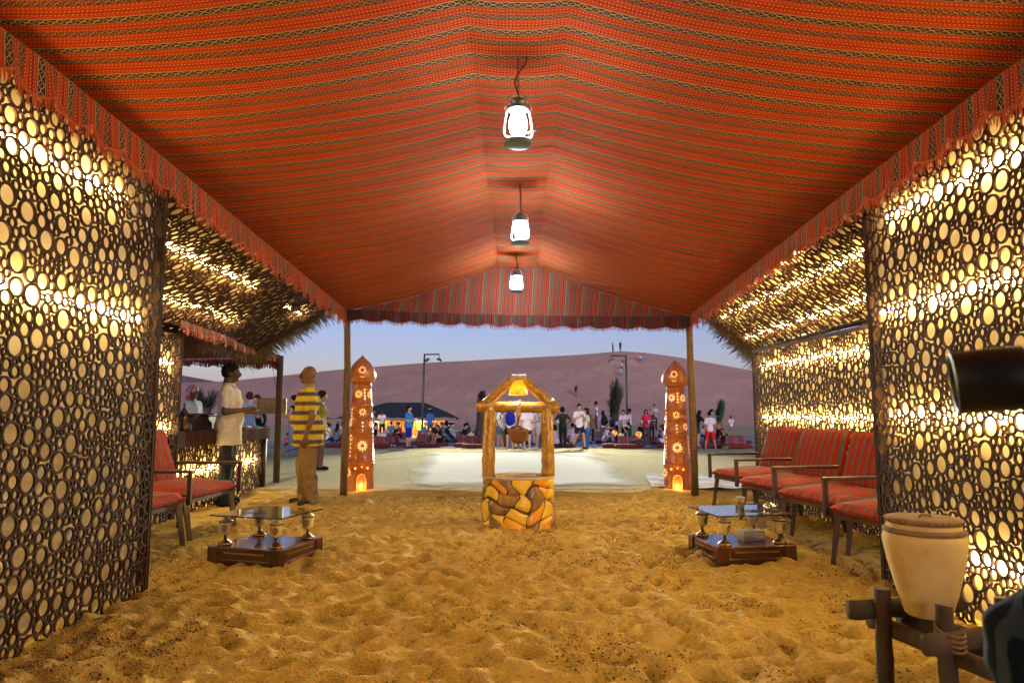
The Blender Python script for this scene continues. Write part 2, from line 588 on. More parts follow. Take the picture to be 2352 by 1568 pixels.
def dune_h(x, y):
    """ridge at YR, slip face down to YF, gentle back slope; rays from the camera keep the same crest"""
    xr = x * YR / np.maximum(y, 60) 
    H = np.interp(xr, rx, rh)
    f = np.clip((y - YF) / (YR - YF), 0, 1)
    f = f ** 1.12
    b = np.clip((y - YR) / 160, 0, 1)
    return -0.62 + (H + .62) * f * (1 - b ** 1.3 * 1.1)
xs = np.concatenate([np.linspace(-260, -62, 25), np.linspace(-60, 60, 200), np.linspace(62, 260, 25)])
ys = np.concatenate([np.linspace(78, YR - 2, 60), np.linspace(YR - 1.5, YR + 3, 8), np.linspace(YR + 8, 285, 14)])
DX, DY = np.meshgrid(xs, ys)
DZ = dune_h(DX, DY)
face = np.clip((DY - YF) / 10, 0, 1) * np.clip((YR - DY) / 6, 0, 1)
DZ = DZ + face * (vnoise(DX, DY, 9, 21) * .55 + vnoise(DX, DY, 3.2, 22) * .28 + vnoise(DX, DY, 1.2, 23) * .10)
structure(sheet('dune', DX, DY, DZ, dune_m))
def dune_point(px, py):
    d = ray(px, py)
    y = 70.0
    while y < 125:
        p = Vector((0, 0, CAM_H)) + d * (y / d.y)
        if p.z <= max(float(dune_h(np.array(p.x), np.array(y))), -.45):
            return p
        y += .15
    p = P(px, py, YR)
    p.z = float(dune_h(np.array(p.x), np.array(YR)))
    return p
# a second, farther dune showing to the left behind the first
fx = np.linspace(-700, 500, 120); fy = np.linspace(300, 520, 24)
FX, FY = np.meshgrid(fx, fy)
cl = P(425, 862, 420); cr = P(560, 884, 420)
FH = np.interp(FX, [-700, cl.x - 60, cl.x, (cl.x + cr.x) / 2, cr.x, 60, 500], [34, cl.z + 5, cl.z, (cl.z + cr.z) / 2 - .3, cr.z - 1, 12, 10])
FZ = -2 + (FH + 2) * np.sin(np.clip((FY - 300) / 220, 0, 1) * PI)
structure(sheet('far_dune', FX, FY, FZ, dune_material('far_dune_sand', (0.34, 0.24, 0.24), (0.30, 0.22, 0.23))))

# ================================================================== TENT CANOPY
XE = 2.45                                  # half width at the eaves
YB, YN = 9.62, -4.0                        # far gable, open end behind the camera
EL_Y = [-4, 3.37, 4.86, 9.62]
EL_Z = [3.02, 2.97, 2.89, 2.60]            # left eave height
ER_Z = [2.96, 2.86, 2.79, 2.52]            # right eave height
def eave(side, y):
    return float(np.interp(y, EL_Y, EL_Z if side < 0 else ER_Z))
def ridge(y):
    return float(np.interp(y, [-4, 9.62], [3.36, 3.24]))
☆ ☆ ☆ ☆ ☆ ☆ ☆
Repeat the data above exactly, but not the pictures.

The Blender Python script for this scene continues. Write part 2, from line 588 on. More parts follow. Take the picture to be 2352 by 1568 pixels.
def dune_h(x, y):
    """ridge at YR, slip face down to YF, gentle back slope; rays from the camera keep the same crest"""
    xr = x * YR / np.maximum(y, 60) 
    H = np.interp(xr, rx, rh)
    f = np.clip((y - YF) / (YR - YF), 0, 1)
    f = f ** 1.12
    b = np.clip((y - YR) / 160, 0, 1)
    return -0.62 + (H + .62) * f * (1 - b ** 1.3 * 1.1)
xs = np.concatenate([np.linspace(-260, -62, 25), np.linspace(-60, 60, 200), np.linspace(62, 260, 25)])
ys = np.concatenate([np.linspace(78, YR - 2, 60), np.linspace(YR - 1.5, YR + 3, 8), np.linspace(YR + 8, 285, 14)])
DX, DY = np.meshgrid(xs, ys)
DZ = dune_h(DX, DY)
face = np.clip((DY - YF) / 10, 0, 1) * np.clip((YR - DY) / 6, 0, 1)
DZ = DZ + face * (vnoise(DX, DY, 9, 21) * .55 + vnoise(DX, DY, 3.2, 22) * .28 + vnoise(DX, DY, 1.2, 23) * .10)
structure(sheet('dune', DX, DY, DZ, dune_m))
def dune_point(px, py):
    d = ray(px, py)
    y = 70.0
    while y < 125:
        p = Vector((0, 0, CAM_H)) + d * (y / d.y)
        if p.z <= max(float(dune_h(np.array(p.x), np.array(y))), -.45):
            return p
        y += .15
    p = P(px, py, YR)
    p.z = float(dune_h(np.array(p.x), np.array(YR)))
    return p
# a second, farther dune showing to the left behind the first
fx = np.linspace(-700, 500, 120); fy = np.linspace(300, 520, 24)
FX, FY = np.meshgrid(fx, fy)
cl = P(425, 862, 420); cr = P(560, 884, 420)
FH = np.interp(FX, [-700, cl.x - 60, cl.x, (cl.x + cr.x) / 2, cr.x, 60, 500], [34, cl.z + 5, cl.z, (cl.z + cr.z) / 2 - .3, cr.z - 1, 12, 10])
FZ = -2 + (FH + 2) * np.sin(np.clip((FY - 300) / 220, 0, 1) * PI)
structure(sheet('far_dune', FX, FY, FZ, dune_material('far_dune_sand', (0.34, 0.24, 0.24), (0.30, 0.22, 0.23))))

# ================================================================== TENT CANOPY
XE = 2.45                                  # half width at the eaves
YB, YN = 9.62, -4.0                        # far gable, open end behind the camera
EL_Y = [-4, 3.37, 4.86, 9.62]
EL_Z = [3.02, 2.97, 2.89, 2.60]            # left eave height
ER_Z = [2.96, 2.86, 2.79, 2.52]            # right eave height
def eave(side, y):
    return float(np.interp(y, EL_Y, EL_Z if side < 0 else ER_Z))
def ridge(y):
    return float(np.interp(y, [-4, 9.62], [3.36, 3.24]))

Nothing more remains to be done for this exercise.